### Material provided
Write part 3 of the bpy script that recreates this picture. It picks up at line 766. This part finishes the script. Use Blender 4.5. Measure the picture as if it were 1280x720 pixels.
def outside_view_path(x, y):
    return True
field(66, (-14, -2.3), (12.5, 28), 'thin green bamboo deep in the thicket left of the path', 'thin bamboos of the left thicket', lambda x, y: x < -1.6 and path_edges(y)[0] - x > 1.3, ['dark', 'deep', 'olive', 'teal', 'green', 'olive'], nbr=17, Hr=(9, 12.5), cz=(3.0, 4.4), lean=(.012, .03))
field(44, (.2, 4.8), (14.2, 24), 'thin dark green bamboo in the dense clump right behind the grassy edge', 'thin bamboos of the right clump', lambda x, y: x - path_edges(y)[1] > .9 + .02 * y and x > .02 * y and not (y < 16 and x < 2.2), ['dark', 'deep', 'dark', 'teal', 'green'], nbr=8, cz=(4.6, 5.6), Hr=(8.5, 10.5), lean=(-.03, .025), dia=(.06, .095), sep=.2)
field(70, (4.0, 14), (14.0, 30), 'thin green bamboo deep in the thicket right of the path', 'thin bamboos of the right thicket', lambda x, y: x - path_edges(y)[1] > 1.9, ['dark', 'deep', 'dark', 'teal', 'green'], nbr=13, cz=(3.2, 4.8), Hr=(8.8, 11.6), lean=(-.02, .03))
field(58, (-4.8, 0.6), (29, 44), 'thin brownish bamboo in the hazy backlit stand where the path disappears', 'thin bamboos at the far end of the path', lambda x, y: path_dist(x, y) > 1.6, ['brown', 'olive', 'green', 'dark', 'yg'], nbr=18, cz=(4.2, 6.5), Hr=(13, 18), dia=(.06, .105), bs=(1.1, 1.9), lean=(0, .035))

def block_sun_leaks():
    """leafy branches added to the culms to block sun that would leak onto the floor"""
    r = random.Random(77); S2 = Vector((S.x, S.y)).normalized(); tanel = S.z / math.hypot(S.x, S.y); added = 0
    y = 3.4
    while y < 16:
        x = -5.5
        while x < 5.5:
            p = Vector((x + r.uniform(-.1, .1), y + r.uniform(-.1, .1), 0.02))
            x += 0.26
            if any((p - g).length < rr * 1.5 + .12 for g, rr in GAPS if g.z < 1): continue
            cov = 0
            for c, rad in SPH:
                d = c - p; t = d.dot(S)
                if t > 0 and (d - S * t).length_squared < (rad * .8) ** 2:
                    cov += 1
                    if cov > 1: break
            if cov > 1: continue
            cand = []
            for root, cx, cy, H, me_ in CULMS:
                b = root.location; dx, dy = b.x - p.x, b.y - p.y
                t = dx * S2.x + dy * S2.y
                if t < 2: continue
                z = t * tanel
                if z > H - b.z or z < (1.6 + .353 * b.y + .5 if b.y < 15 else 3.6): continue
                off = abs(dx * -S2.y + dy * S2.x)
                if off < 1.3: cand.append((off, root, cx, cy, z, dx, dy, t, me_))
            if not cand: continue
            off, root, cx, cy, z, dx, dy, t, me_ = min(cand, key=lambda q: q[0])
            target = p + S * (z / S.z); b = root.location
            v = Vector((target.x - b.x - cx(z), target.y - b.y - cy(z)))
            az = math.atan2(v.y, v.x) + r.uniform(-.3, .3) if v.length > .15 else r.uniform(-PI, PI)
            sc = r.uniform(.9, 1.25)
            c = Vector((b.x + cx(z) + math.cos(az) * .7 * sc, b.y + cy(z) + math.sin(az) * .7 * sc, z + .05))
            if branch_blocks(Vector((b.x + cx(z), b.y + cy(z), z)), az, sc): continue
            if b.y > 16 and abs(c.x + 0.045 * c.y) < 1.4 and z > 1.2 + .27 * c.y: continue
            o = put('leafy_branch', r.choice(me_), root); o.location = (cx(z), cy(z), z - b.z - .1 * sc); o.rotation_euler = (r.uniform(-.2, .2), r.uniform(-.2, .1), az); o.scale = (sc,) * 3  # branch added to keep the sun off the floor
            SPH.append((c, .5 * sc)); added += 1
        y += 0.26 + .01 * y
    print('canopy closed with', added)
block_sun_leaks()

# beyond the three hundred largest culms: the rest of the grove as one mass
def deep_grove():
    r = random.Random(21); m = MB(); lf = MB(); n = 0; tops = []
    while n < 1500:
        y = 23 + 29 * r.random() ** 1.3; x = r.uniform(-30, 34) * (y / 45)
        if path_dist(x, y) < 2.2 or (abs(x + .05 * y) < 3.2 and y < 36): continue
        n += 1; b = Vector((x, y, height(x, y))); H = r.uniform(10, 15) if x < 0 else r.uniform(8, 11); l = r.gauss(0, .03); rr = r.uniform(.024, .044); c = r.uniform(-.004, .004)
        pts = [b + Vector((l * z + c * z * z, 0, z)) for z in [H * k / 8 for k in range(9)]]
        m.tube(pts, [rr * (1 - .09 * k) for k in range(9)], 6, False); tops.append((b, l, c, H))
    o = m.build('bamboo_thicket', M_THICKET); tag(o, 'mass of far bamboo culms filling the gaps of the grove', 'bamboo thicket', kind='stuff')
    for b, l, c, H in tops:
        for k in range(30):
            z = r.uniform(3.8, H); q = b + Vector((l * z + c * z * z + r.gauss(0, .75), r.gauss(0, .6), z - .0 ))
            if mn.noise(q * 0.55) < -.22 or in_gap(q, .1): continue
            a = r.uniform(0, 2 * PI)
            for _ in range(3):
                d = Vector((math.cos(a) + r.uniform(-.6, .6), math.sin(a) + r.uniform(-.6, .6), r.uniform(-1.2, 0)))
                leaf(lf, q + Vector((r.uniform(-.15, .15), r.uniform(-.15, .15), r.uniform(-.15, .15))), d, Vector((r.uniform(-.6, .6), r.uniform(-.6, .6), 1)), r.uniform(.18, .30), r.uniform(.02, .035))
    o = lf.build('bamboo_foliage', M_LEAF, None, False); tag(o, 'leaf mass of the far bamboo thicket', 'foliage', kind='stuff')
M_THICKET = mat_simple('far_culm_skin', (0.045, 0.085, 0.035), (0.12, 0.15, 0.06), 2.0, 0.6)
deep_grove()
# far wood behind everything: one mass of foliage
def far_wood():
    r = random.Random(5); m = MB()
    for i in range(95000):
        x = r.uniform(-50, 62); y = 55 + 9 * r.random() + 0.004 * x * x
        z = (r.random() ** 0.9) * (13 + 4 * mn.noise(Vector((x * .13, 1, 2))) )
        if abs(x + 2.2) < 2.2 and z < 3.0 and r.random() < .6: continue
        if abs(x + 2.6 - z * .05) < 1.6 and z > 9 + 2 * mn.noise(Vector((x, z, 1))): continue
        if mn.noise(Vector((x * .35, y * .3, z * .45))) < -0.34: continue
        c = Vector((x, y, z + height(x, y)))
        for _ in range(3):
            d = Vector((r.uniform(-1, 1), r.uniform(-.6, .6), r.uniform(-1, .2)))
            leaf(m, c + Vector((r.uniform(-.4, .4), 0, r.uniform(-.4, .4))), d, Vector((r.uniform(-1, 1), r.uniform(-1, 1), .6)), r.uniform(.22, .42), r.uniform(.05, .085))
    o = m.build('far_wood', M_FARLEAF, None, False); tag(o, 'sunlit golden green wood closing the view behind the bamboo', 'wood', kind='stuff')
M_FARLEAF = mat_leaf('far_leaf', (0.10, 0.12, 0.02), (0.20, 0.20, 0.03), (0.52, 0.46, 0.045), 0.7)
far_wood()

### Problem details
Give the material above again, word for word.

### Output of the task
Write part 3 of the bpy script that recreates this picture. It picks up at line 766. This part finishes the script. Use Blender 4.5. Measure the picture as if it were 1280x720 pixels.
def outside_view_path(x, y):
    return True
field(66, (-14, -2.3), (12.5, 28), 'thin green bamboo deep in the thicket left of the path', 'thin bamboos of the left thicket', lambda x, y: x < -1.6 and path_edges(y)[0] - x > 1.3, ['dark', 'deep', 'olive', 'teal', 'green', 'olive'], nbr=17, Hr=(9, 12.5), cz=(3.0, 4.4), lean=(.012, .03))
field(44, (.2, 4.8), (14.2, 24), 'thin dark green bamboo in the dense clump right behind the grassy edge', 'thin bamboos of the right clump', lambda x, y: x - path_edges(y)[1] > .9 + .02 * y and x > .02 * y and not (y < 16 and x < 2.2), ['dark', 'deep', 'dark', 'teal', 'green'], nbr=8, cz=(4.6, 5.6), Hr=(8.5, 10.5), lean=(-.03, .025), dia=(.06, .095), sep=.2)
field(70, (4.0, 14), (14.0, 30), 'thin green bamboo deep in the thicket right of the path', 'thin bamboos of the right thicket', lambda x, y: x - path_edges(y)[1] > 1.9, ['dark', 'deep', 'dark', 'teal', 'green'], nbr=13, cz=(3.2, 4.8), Hr=(8.8, 11.6), lean=(-.02, .03))
field(58, (-4.8, 0.6), (29, 44), 'thin brownish bamboo in the hazy backlit stand where the path disappears', 'thin bamboos at the far end of the path', lambda x, y: path_dist(x, y) > 1.6, ['brown', 'olive', 'green', 'dark', 'yg'], nbr=18, cz=(4.2, 6.5), Hr=(13, 18), dia=(.06, .105), bs=(1.1, 1.9), lean=(0, .035))

def block_sun_leaks():
    """leafy branches added to the culms to block sun that would leak onto the floor"""
    r = random.Random(77); S2 = Vector((S.x, S.y)).normalized(); tanel = S.z / math.hypot(S.x, S.y); added = 0
    y = 3.4
    while y < 16:
        x = -5.5
        while x < 5.5:
            p = Vector((x + r.uniform(-.1, .1), y + r.uniform(-.1, .1), 0.02))
            x += 0.26
            if any((p - g).length < rr * 1.5 + .12 for g, rr in GAPS if g.z < 1): continue
            cov = 0
            for c, rad in SPH:
                d = c - p; t = d.dot(S)
                if t > 0 and (d - S * t).length_squared < (rad * .8) ** 2:
                    cov += 1
                    if cov > 1: break
            if cov > 1: continue
            cand = []
            for root, cx, cy, H, me_ in CULMS:
                b = root.location; dx, dy = b.x - p.x, b.y - p.y
                t = dx * S2.x + dy * S2.y
                if t < 2: continue
                z = t * tanel
                if z > H - b.z or z < (1.6 + .353 * b.y + .5 if b.y < 15 else 3.6): continue
                off = abs(dx * -S2.y + dy * S2.x)
                if off < 1.3: cand.append((off, root, cx, cy, z, dx, dy, t, me_))
            if not cand: continue
            off, root, cx, cy, z, dx, dy, t, me_ = min(cand, key=lambda q: q[0])
            target = p + S * (z / S.z); b = root.location
            v = Vector((target.x - b.x - cx(z), target.y - b.y - cy(z)))
            az = math.atan2(v.y, v.x) + r.uniform(-.3, .3) if v.length > .15 else r.uniform(-PI, PI)
            sc = r.uniform(.9, 1.25)
            c = Vector((b.x + cx(z) + math.cos(az) * .7 * sc, b.y + cy(z) + math.sin(az) * .7 * sc, z + .05))
            if branch_blocks(Vector((b.x + cx(z), b.y + cy(z), z)), az, sc): continue
            if b.y > 16 and abs(c.x + 0.045 * c.y) < 1.4 and z > 1.2 + .27 * c.y: continue
            o = put('leafy_branch', r.choice(me_), root); o.location = (cx(z), cy(z), z - b.z - .1 * sc); o.rotation_euler = (r.uniform(-.2, .2), r.uniform(-.2, .1), az); o.scale = (sc,) * 3  # branch added to keep the sun off the floor
            SPH.append((c, .5 * sc)); added += 1
        y += 0.26 + .01 * y
    print('canopy closed with', added)
block_sun_leaks()

# beyond the three hundred largest culms: the rest of the grove as one mass
def deep_grove():
    r = random.Random(21); m = MB(); lf = MB(); n = 0; tops = []
    while n < 1500:
        y = 23 + 29 * r.random() ** 1.3; x = r.uniform(-30, 34) * (y / 45)
        if path_dist(x, y) < 2.2 or (abs(x + .05 * y) < 3.2 and y < 36): continue
        n += 1; b = Vector((x, y, height(x, y))); H = r.uniform(10, 15) if x < 0 else r.uniform(8, 11); l = r.gauss(0, .03); rr = r.uniform(.024, .044); c = r.uniform(-.004, .004)
        pts = [b + Vector((l * z + c * z * z, 0, z)) for z in [H * k / 8 for k in range(9)]]
        m.tube(pts, [rr * (1 - .09 * k) for k in range(9)], 6, False); tops.append((b, l, c, H))
    o = m.build('bamboo_thicket', M_THICKET); tag(o, 'mass of far bamboo culms filling the gaps of the grove', 'bamboo thicket', kind='stuff')
    for b, l, c, H in tops:
        for k in range(30):
            z = r.uniform(3.8, H); q = b + Vector((l * z + c * z * z + r.gauss(0, .75), r.gauss(0, .6), z - .0 ))
            if mn.noise(q * 0.55) < -.22 or in_gap(q, .1): continue
            a = r.uniform(0, 2 * PI)
            for _ in range(3):
                d = Vector((math.cos(a) + r.uniform(-.6, .6), math.sin(a) + r.uniform(-.6, .6), r.uniform(-1.2, 0)))
                leaf(lf, q + Vector((r.uniform(-.15, .15), r.uniform(-.15, .15), r.uniform(-.15, .15))), d, Vector((r.uniform(-.6, .6), r.uniform(-.6, .6), 1)), r.uniform(.18, .30), r.uniform(.02, .035))
    o = lf.build('bamboo_foliage', M_LEAF, None, False); tag(o, 'leaf mass of the far bamboo thicket', 'foliage', kind='stuff')
M_THICKET = mat_simple('far_culm_skin', (0.045, 0.085, 0.035), (0.12, 0.15, 0.06), 2.0, 0.6)
deep_grove()
# far wood behind everything: one mass of foliage
def far_wood():
    r = random.Random(5); m = MB()
    for i in range(95000):
        x = r.uniform(-50, 62); y = 55 + 9 * r.random() + 0.004 * x * x
        z = (r.random() ** 0.9) * (13 + 4 * mn.noise(Vector((x * .13, 1, 2))) )
        if abs(x + 2.2) < 2.2 and z < 3.0 and r.random() < .6: continue
        if abs(x + 2.6 - z * .05) < 1.6 and z > 9 + 2 * mn.noise(Vector((x, z, 1))): continue
        if mn.noise(Vector((x * .35, y * .3, z * .45))) < -0.34: continue
        c = Vector((x, y, z + height(x, y)))
        for _ in range(3):
            d = Vector((r.uniform(-1, 1), r.uniform(-.6, .6), r.uniform(-1, .2)))
            leaf(m, c + Vector((r.uniform(-.4, .4), 0, r.uniform(-.4, .4))), d, Vector((r.uniform(-1, 1), r.uniform(-1, 1), .6)), r.uniform(.22, .42), r.uniform(.05, .085))
    o = m.build('far_wood', M_FARLEAF, None, False); tag(o, 'sunlit golden green wood closing the view behind the bamboo', 'wood', kind='stuff')
M_FARLEAF = mat_leaf('far_leaf', (0.10, 0.12, 0.02), (0.20, 0.20, 0.03), (0.52, 0.46, 0.045), 0.7)
far_wood()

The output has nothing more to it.